___ SOURCE DATA ___
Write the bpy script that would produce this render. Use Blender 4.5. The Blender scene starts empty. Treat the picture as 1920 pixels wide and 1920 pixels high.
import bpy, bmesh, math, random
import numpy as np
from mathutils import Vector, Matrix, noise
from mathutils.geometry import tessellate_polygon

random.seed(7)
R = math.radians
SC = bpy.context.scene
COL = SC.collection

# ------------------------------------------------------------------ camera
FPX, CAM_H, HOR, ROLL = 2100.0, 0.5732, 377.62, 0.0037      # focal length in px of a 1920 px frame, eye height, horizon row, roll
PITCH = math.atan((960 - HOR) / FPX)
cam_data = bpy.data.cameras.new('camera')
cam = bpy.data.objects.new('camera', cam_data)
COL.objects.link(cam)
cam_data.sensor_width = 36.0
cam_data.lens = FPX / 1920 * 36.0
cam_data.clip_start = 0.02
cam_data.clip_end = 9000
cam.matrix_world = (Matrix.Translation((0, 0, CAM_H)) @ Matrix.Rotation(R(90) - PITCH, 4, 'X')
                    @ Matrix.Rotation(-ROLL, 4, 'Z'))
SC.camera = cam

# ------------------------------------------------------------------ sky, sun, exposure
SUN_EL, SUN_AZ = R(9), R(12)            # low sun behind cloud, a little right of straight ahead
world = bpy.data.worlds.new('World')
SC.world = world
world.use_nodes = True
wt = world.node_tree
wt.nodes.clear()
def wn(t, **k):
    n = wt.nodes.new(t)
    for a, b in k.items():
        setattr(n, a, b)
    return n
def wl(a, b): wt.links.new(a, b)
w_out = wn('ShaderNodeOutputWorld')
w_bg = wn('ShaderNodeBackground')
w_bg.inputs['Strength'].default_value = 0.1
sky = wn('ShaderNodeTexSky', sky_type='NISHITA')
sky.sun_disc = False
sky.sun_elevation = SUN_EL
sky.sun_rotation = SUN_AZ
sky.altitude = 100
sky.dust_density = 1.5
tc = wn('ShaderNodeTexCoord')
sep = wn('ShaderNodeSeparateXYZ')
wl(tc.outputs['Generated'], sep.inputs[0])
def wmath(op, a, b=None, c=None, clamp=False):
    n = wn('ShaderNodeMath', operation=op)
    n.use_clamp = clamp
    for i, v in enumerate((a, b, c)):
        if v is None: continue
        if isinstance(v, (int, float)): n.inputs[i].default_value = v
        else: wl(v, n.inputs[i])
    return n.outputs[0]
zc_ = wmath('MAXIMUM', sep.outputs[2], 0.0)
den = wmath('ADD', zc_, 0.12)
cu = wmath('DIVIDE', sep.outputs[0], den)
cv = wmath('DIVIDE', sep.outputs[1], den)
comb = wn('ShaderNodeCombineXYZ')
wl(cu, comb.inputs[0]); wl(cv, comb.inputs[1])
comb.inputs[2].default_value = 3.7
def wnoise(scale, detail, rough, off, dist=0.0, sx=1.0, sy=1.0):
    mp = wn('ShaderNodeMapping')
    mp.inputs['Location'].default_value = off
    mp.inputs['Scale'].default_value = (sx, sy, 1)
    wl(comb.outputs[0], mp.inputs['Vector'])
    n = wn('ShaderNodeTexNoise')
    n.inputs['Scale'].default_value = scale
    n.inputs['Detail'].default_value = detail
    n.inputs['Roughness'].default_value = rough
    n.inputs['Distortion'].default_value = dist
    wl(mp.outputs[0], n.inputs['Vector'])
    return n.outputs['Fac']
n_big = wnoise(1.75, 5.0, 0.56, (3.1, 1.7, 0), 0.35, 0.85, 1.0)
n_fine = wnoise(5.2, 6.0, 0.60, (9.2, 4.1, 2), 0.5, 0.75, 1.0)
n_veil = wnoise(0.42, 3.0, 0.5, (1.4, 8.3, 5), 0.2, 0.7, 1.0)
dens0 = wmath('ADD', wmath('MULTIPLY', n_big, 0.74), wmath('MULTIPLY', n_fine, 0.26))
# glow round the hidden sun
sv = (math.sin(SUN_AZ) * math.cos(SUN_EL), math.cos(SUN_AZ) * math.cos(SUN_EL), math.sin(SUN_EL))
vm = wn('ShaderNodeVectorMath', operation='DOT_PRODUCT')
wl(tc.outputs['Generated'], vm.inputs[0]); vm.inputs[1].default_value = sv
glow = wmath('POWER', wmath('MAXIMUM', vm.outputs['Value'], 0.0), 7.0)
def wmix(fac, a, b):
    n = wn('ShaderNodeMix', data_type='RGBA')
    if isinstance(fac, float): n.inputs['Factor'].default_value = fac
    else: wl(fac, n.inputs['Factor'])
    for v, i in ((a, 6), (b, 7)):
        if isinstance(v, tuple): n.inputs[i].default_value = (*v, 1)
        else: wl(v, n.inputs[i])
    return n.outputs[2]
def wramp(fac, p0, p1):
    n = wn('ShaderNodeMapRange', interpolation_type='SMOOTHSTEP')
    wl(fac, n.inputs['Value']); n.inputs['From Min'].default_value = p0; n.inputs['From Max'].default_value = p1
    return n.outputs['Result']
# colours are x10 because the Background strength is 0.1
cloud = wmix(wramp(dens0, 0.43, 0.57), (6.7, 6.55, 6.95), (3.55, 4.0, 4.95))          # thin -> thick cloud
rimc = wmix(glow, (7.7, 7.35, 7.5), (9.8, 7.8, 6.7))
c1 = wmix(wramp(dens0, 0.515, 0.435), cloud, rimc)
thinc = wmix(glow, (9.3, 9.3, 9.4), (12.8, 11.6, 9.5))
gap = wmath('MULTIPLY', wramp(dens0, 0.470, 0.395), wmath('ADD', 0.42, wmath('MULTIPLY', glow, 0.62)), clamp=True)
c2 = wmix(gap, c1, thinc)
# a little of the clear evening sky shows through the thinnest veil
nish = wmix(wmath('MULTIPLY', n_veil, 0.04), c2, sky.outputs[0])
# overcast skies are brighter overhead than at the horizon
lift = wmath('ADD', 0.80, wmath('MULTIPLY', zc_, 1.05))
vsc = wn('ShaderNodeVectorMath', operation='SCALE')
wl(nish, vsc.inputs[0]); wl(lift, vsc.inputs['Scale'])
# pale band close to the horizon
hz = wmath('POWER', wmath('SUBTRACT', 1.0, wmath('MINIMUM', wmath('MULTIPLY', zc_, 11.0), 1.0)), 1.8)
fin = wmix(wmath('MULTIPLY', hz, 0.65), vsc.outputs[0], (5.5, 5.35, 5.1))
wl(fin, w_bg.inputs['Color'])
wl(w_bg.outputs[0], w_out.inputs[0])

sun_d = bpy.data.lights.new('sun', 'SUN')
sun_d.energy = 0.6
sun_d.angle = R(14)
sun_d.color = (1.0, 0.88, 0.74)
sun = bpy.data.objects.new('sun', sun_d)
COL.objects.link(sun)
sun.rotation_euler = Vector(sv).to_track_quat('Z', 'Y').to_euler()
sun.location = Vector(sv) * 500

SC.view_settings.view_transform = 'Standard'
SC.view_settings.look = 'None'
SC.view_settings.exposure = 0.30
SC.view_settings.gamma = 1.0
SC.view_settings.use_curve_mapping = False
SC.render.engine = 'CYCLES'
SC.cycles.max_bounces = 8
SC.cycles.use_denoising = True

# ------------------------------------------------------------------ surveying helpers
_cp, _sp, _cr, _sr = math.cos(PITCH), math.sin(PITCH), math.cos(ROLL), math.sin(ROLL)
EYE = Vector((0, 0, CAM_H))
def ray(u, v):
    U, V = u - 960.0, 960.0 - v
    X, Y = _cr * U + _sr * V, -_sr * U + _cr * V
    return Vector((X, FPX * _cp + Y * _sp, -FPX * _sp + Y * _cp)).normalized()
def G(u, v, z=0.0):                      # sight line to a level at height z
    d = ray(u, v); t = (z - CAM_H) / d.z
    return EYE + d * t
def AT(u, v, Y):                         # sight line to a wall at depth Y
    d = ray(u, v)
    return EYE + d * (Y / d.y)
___
### EXERCISE DESCRIPTION
Exactly repeat the lines running from the top of the listing to the line bearing "COL = SC.collection", both of those lines included, and only them.

### OUTPUT
Write the bpy script that would produce this render. Use Blender 4.5. The Blender scene starts empty. Treat the picture as 1920 pixels wide and 1920 pixels high.
import bpy, bmesh, math, random
import numpy as np
from mathutils import Vector, Matrix, noise
from mathutils.geometry import tessellate_polygon

random.seed(7)
R = math.radians
SC = bpy.context.scene
COL = SC.collection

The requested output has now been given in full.